A couple of rules (opens new window) must be followed by all maintainer teams, they ensure that there's some consistency in the workflows across the different repositories.
# Maintainer Elections
Contributors who have the trust of the component’s maintainers can, through election, be promoted to maintainer status for that component. The breadth of a maintainer's influence corresponds to the breadth of their contribution.
A maintainer gains voting rights allowing them to affect the future of the project. Becoming a maintainer is a privilege that is earned by contributing and showing discipline and good judgment. It is a responsibility that should be neither given nor taken lightly.
# Nominations
A maintainer nomination should explain the candidate’s contributions to the component and thus why they should be elected as a maintainer. Cite the issues they have fixed via PRs; cite the community forum postings they have answered; cite the design discussions to which they have contributed; etc. In all cases, provide urls to source material.

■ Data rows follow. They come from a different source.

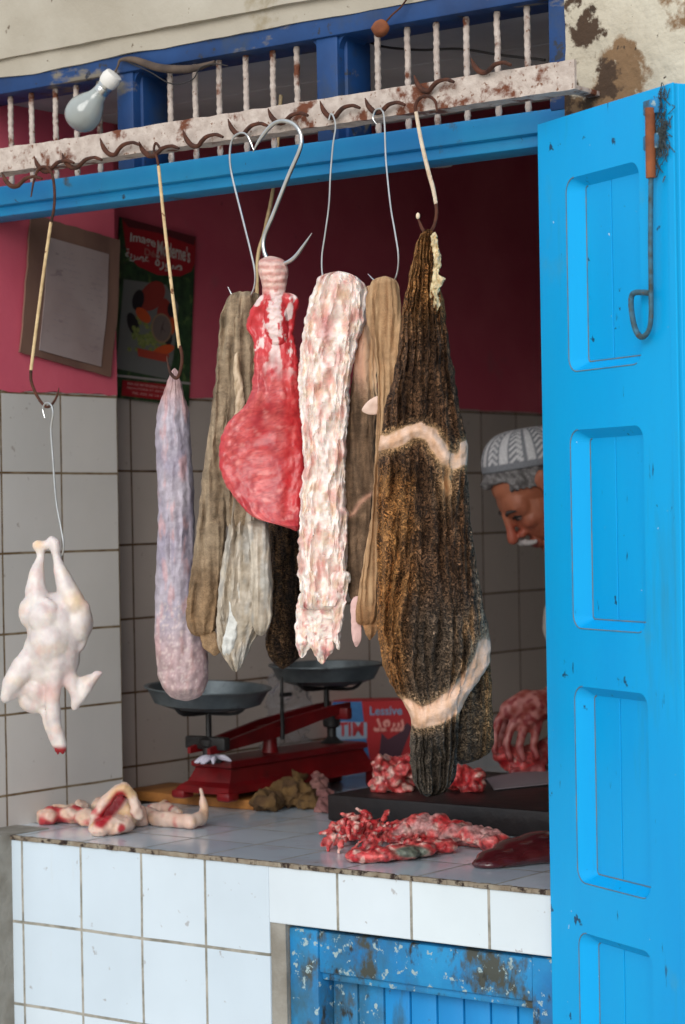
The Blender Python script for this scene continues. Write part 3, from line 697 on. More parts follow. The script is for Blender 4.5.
t2 = drape([(292, 262, 294), (302, 256, 299), (312, 250, 297), (326, 246, 295), (336, 252, 294), (350, 255, 297), (366, 254, 299), (384, 252, 300), (398, 249, 301), (410, 240, 302), (422, 228, 303), (440, 220, 304.5), (460, 219.5, 305.5), (478, 223, 306), (492, 231, 305.5), (505, 241, 304), (514, 250, 303), (521, 264, 302), (526, 284, 301), (531, 292, 299)], y=-.128, thick=.014, fold=.005, fx=20, fy=30, seed=33, colf=clung, rough=.0009, rs=60, oc=3, nr=220, nt=120, edge=1.2, efreq=6)
lg = thing('lung', 'bright red flat lung hanging from a ringed windpipe', 'lung', tuple(P(272, 262, y=-.13)))
t2.build('lobe', M['lung'], lg)
for i, yy in enumerate(range(262, 296, 5)):
    pass
o_ = t1.build('windpipe', M['fat'], lg); o_['label'] = 'pale pink ringed windpipe'

# white fatty sheet
def cfat(x, y, sn, f):
    c = mixc(C_((250, 236, 228)), C_((230, 188, 178)), sm(fr(x / 9, y / 22, 4), -.05, .45))
    c = mixc(c, C_((226, 196, 166)), sm(fr(x / 7, y / 16, 44), .12, .4) * .6)
    c = mixc(c, C_((222, 140, 140)), sm(fr(x / 7, y / 14, 14), .22, .5) * (.25 + .4 * sm(y, 560, 640)))
    c = mixc(c, C_((176, 60, 66)), sm(fr(x / 4, y / 7, 24), .40, .6) * (.1 + .5 * sm(y, 540, 640)))
    c = mixc(c, C_((206, 130, 130)), math.exp(-((x - 326) ** 2 / 30 + (y - 330) ** 2 / 500)) * .8)
    return c
t1 = drape([(271, 332, 344), (277, 319, 357), (286, 315, 366), (300, 310, 368), (320, 305, 366), (345, 301, 358), (380, 300, 352), (420, 301, 349), (460, 304, 347), (500, 301, 347), (540, 299, 349), (565, 298, 348), (590, 301, 346), (610, 300, 344)], y=-.138, thick=.020, oc=3, fold=.020, fx=12, fy=50, seed=41, colf=cfat, rough=.0024, rs=24, edge=1.6, efreq=7, nr=240, nt=120, sharp=1)
tails = [drape([(590, 299, 322), (615, 297, 318), (640, 297, 314), (652, 299, 306), (658, 300, 304)], y=-.130, thick=.014, fold=.006, fx=6, fy=20, seed=43, colf=cfat, rough=.004, rs=60, edge=1, nr=60, nt=60),
         drape([(590, 310, 346), (615, 308, 344), (640, 310, 338), (655, 316, 330), (664, 321, 324)], y=-.126, thick=.016, fold=.008, fx=6, fy=20, seed=45, colf=cfat, rough=.005, rs=60, edge=1, nr=70, nt=70),
         drape([(570, 330, 352), (600, 332, 347), (625, 334, 343), (645, 336, 341), (650, 338, 340)], y=-.134, thick=.012, fold=.006, fx=6, fy=20, seed=47, colf=cfat, rough=.004, rs=60, edge=1, nr=60, nt=60)]
tag(merge(t1, *tails).build('hanging_fat', M['fat'], origin=P(335, 275, y=-.12)), 'lumpy white and pink sheet of fat and gut with ragged tips', 'meat')

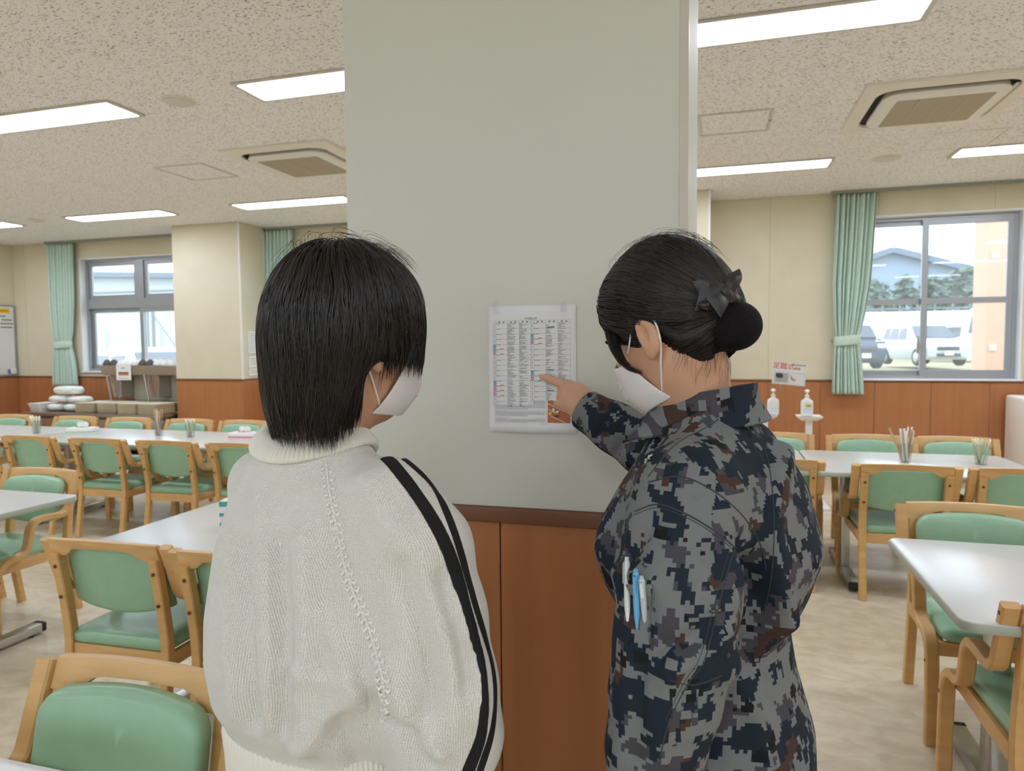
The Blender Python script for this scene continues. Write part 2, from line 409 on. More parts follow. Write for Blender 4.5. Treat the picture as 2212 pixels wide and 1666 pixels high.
for k, (a, b) in enumerate(FILL_WIN):  # frames for the added rear windows, unseen behind the camera
    fr = MB(); f = .05; y0, y1 = BACK_Y - .12, BACK_Y - .06
    for (p, q, r, t_) in ((a, a + f, 1.05, 2.72), (b - f, b, 1.05, 2.72), (a + f, b - f, 1.05, 1.05 + f), (a + f, b - f, 2.72 - f, 2.72), ((a + b) / 2 - f / 2, (a + b) / 2 + f / 2, 1.05 + f, 2.72 - f)): fr.span((p, y0, r), (q, y1, t_))
    fo = struct(fr.build('window_%d' % (k + 4), M_ALU), 'unseen aluminium window added in the rear wall for fill light'); MB().span((a + f, BACK_Y - .092, 1.05 + f), (b - f, BACK_Y - .088, 2.72 - f)).build('pane', M_GLASS, fo)
window('window_3', *OPEN[2], 'grid', 'aluminium sliding window looking onto parked cars')

# ------------------------------------------------------------------ curtains
def curtain(cx, w_top, w_mid, w_tie, w_bot, z_top, z_tie, z_bot, shift, label, seed):
    rng = random.Random(seed); nx, nz = 90, 60; folds = 8.5
    root = thing('curtain', label, 'curtain', (cx, WALL_Y - .10, z_bot), 0, 'mint green curtains by the windows')
    vs = []; fs = []; ph = [rng.uniform(-.5, .5) for _ in range(12)]
    for i in range(nz + 1):
        t = i / nz; z = z_top + (z_bot - z_top) * t
        tt = (z_top - z_tie) / (z_top - z_bot)
        if t < tt:
            q = t / tt; wd = w_top + (w_mid - w_top) * math.sin(q * PI * .5) if q < .5 else None
            wd = np.interp(q, [0, .25, .6, .85, 1], [w_top, w_top * .5 + w_mid * .5, w_mid, (w_mid + w_tie) / 2, w_tie]); sh = shift * q ** 1.5
        else:
            q = (t - tt) / (1 - tt); wd = w_tie + (w_bot - w_tie) * math.sqrt(q); sh = shift * (1 - .25 * q)
        amp = .028 * min(1, wd / w_top + .2) * (1 - .55 * math.exp(-((t - tt) / .05) ** 2))
        for j in range(nx + 1):
            s = j / nx; a = 2 * PI * folds * (s + .012 * math.sin(5 * s + ph[0]) * t) + .8 * math.sin(3 * t + ph[1])
            xx = (s - .5) * wd + sh + .006 * math.cos(a * .5 + ph[2])
            yy = amp * math.sin(a) * (1 + .3 * math.sin(7 * s + ph[3])) + .008 * math.sin(2 * a + ph[4]) * (1 - t)
            vs.append((xx, yy, z - z_bot))
    for i in range(nz):
        for j in range(nx):
            a = i * (nx + 1) + j; fs.append((a, a + 1, a + nx + 2, a + nx + 1))
    me = bpy.data.meshes.new('curtain_cloth'); me.from_pydata(vs, [], fs)
    o = link('curtain_cloth', me, M_CURT, root, smooth=True)
    sol = o.modifiers.new('thickness', 'SOLIDIFY'); sol.thickness = .004
    tb = MB(); n = 28; ring = []
    for zz, rr in ((-.05, 1.0), (-.045, 1.06), (.045, 1.06), (.05, 1.0)):
        ring.append([(shift + (w_tie / 2 + .012) * rr * math.cos(2 * PI * k / n), .045 * rr * math.sin(2 * PI * k / n), z_tie - z_bot + zz + .01 * math.cos(2 * PI * k / n)) for k in range(n)])
    tb.rings(ring, caps=False); tb.build('tieback', M_CURT, root, smooth=True)
    hk = MB().box((shift - w_tie / 2 - .02, .06, z_tie - z_bot), (.02, .06, .03)); hk.build('wall_hook', M_CHROME, root, bevel=.004)
    return root
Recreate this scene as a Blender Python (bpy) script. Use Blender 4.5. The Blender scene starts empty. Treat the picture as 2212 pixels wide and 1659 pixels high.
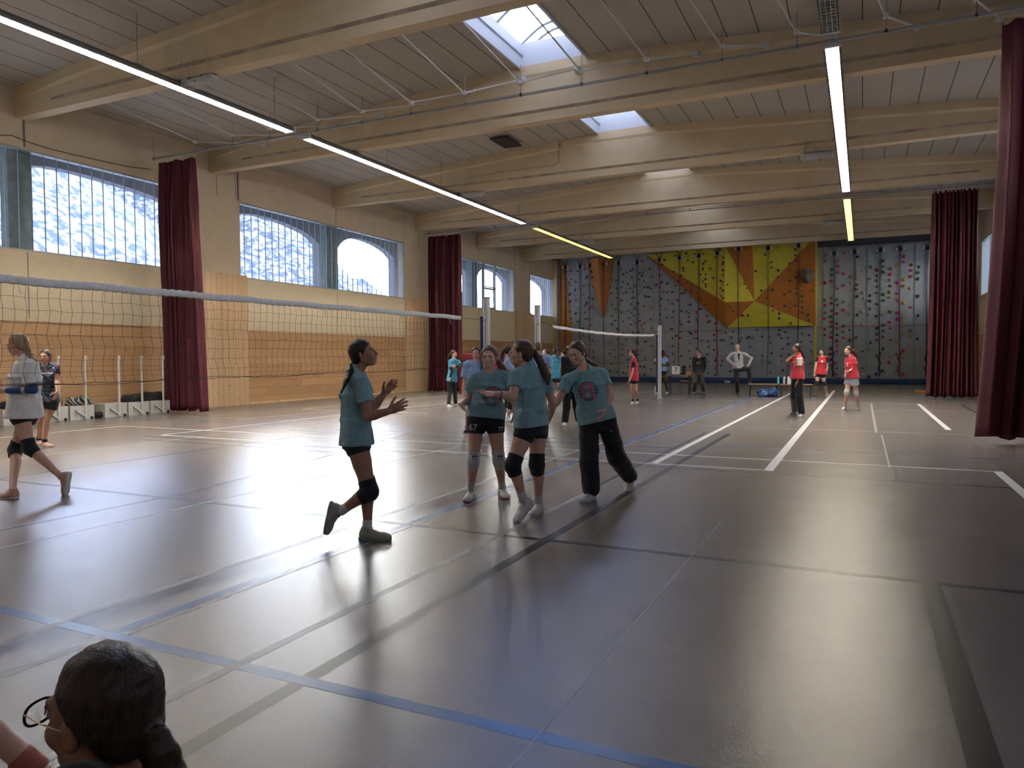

Only the component's maintainers may nominate a new maintainer or vote in a maintainer election. To be successful, the election must receive a minimum of three positive +1 votes. Any maintainer can veto the election by casting a -1 vote. For components with three or fewer committers all maintainers must vote. Maintainer elections run for one week, but will end prematurely if all project committers vote +1.
Nominations must be done on the GitHub team discussion page (as a public post) and voting is done through reactions on that post.
# Ending Maintainership
A maintainer can resign from the maintainer role at any time without specifying reasons. Maintainers that are inactive for more than 3 months can be excluded from the maintainer team through a vote by the other maintainers which concludes without a veto after one week.
# Architecture Council
The openHAB Architecture Council (opens new window) (AC) serves the community by identifying and tackling any issues that hinder openHAB’s continued technological success and innovation, widespread adoption, and future growth. This involves technical architecture as well as open source processes and social aspects. Comprising the finest technical leaders from all community stake holders, it is the council’s goal to keep the project successful and healthy, the processes simple and smooth, and the communities vibrant and cohesive.
# Responsibilities
The Architecture Council is responsible for all decisions that have a significant impact across different components and which touch any fundamental concepts how openHAB works and behaves.
Discussions and decisions are done on the Github team page (opens new window). Decisions are taken unanimously. This is the case if no member of the AC vetos against a proposed resolution within a week of the call for votes on the topic.
The AC is the entity entitled to do changes to the governance rules.
# Architecture Council Nominations & Elections
The Architecture Council has 5 seats. The president and vice president of the openHAB Foundation are permanent members of the AC. Existing AC members nominate and vote new members. Any AC member can veto the election by casting a -1 vote. AC member elections run for one week, but will end prematurely if all AC members vote +1.
Nominations must be done on the basis of meritocracy and according proof must be given. Nominations should furthermore ensure that the AC has a broad scope of knowledge about openHAB and that different perspectives are represented.
# Ending Architecture Council Membership
An AC member can resign at any time without specifying reasons. AC members can be excluded from the AC through an unanimous vote by the other AC members which concludes without a veto after one week. When excluding a member, a reason has to be provided, such as inactivity, mis-behaviour, etc. and the excluded member must be given the chance to publicly respond to this.
The openHAB Foundation's General Assembly can request that the AC is dissolved and has to be newly appointed.